In questo suo ultimo lavoro si riavvicina al tema e allo stile di The Hole, il suo film più accessibile finora, il più ottimistico, e anche probabilmente il migliore; a Taipei un cataclisma metereologico (là la continua pioggia, qui la siccità) scuote le solitudini degli abitanti, ormai simili ad insetti (là scarafaggi, qui formiche), provocando l'avvicinamento di due di loro al di là del muro, metaforico e reale, che li divide, fino a raggiungere la massima vicinanza possibile. Che non è poi molta. La narrazione è contrappuntata da (quattro là, cinque qua) stravaganti e bellissimi intermezzi musicali in cui i sentimenti dei personaggi vengono messi in musica in modo decisamente grottesco e che alleggeriscono l'impatto del film, che vive altrimenti di lunghe inquadrature, dialoghi scarni e una storia esile.

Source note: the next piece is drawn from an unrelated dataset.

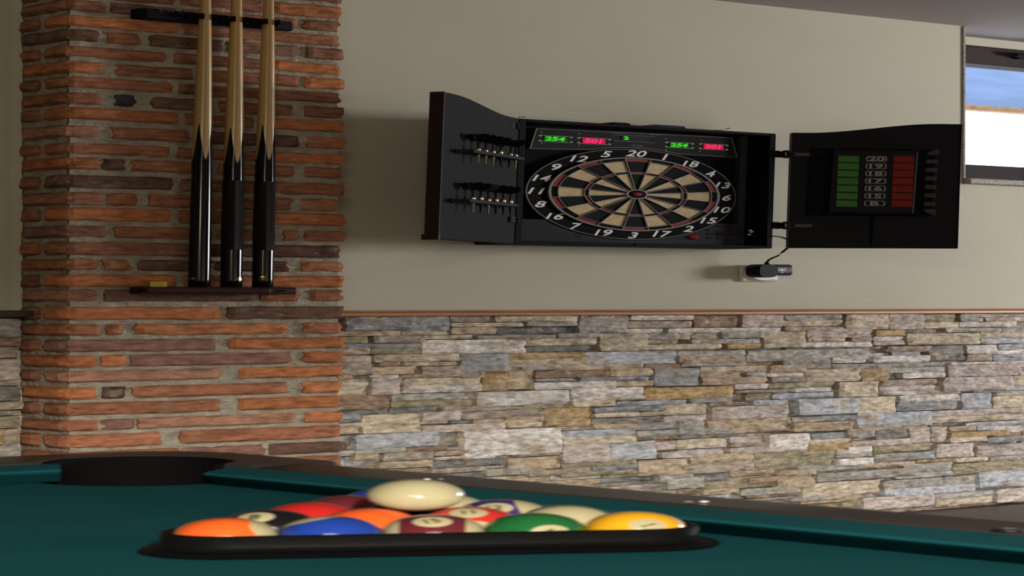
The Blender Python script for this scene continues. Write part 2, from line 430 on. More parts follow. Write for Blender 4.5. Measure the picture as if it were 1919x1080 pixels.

Ma se il film in fondo dice la stessa cosa del precedente, tutto sommato senza eguagliarlo, la dice in modo sublime, ricco di inventiva, geniale, duramente poetico; la serie di inquadrature finali sono probabilmente quanto di più rarefatto, distillato, simbolico, romantico e contemporaneamente greve, materico, esplicito, pornografico ci sia stato dato da vedere negli ultimi anni. Poesia che lacera e non conforta; grido di poeta e non bella frase da assaporare. Necessario.


Nota: alla "prima visione" l'impressione non era stata proprio la stessa.